Tokyo—Seen from Fast Retailing’s headquarter

The next day we were granted the honor to communicate with the Chinese Ambassador to Japan, Mr. Cheng Yonghua. Mr. Cheng has held his post for five years, an achievement quite rare in the diplomatic sphere. Mr. Cheng addressed in his welcoming speech that although these had been one of the most difficult months in the history of the Chinese-Japanese political relations, we still needed to bear in mind that while we can choose our neighbors, we can never choose our neighboring countries. Instead of taking detours and shunning, we should boldly face whatever problems we had  ahead of usand do our utmost to solve them. In the meantime, the task for us college students is to see with our own eyes instead of taking in indiscriminately everything from the mass media. The Ambassador believed we should try to develop our own judgment after real communications with the Japanese people, without accepting any piece of information or commentary featured by the press. In closing the meeting, Mr. Cheng shared with us, for the very first time, as claimed by his secretary, his life experience of promoting from a Japanese Interpreter to the high position of Chinese Ambassador to Japan, reminding us that success comes from nothing but diligence and perseverance.

Having parted with the ambassador, we went on a tour  of Tokyo’s most visited areas: Ginza, Shinjyuku, Shibuya, each marked by their unique vibrancy and style.
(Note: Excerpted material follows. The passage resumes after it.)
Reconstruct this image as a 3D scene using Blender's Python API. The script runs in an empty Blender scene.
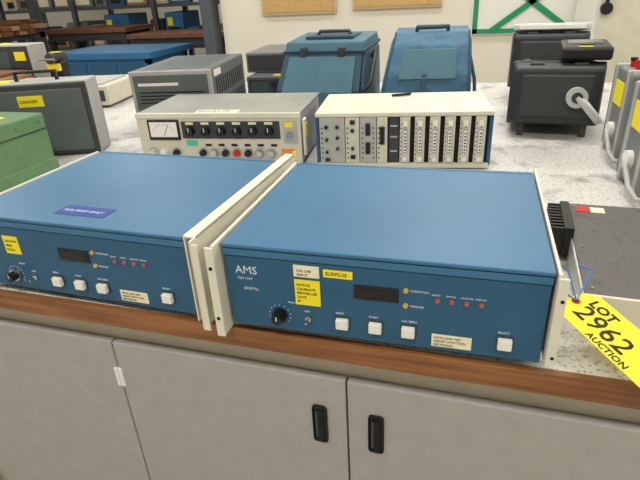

Shibuya boasts a raw sense of liberty, Shinjyuku a collision of the classy and the sassy, and Ginza the equivalence of New York’s Fifth Avenue. As the dusk was descending, we boarded the ferry that travels to and from the banks of Tokyo Bay where we were served a traditional Japanese cuisine—Words Burn. The dish that once served the dual function of feeding a family and teaching the kids about Japanese Characters seemed to be enjoyed purely as a perfect company for some light Japanese beer, but after all, no change in its function can take away its mother-homemade taste. Sharing the boat with us that day were a dozen youngsters in their twenties, throwing a birthday party for one of the girls. When the birthday cake came out and the birthday girl burst out in tears, we soon found ourselves joining them in singing “Happy Birthday to You” and toasting as if we had been together from the very beginning. As the night grew old, we indulged  in roaring out Chinese jingles and dancing to Chopstick Brother’s “Little Apple” while they clapped and cheered, though sometimes out of rhythm. By standard, we were obviously lost in translation, but in a strange way, at that moment there seemed to be no need for translation at all, and we all knew it, somewhere deep down in our hearts. That, I guess, was what one feels when he opens his heart to another, regardless of nationality, race, gender and everything skin-deep.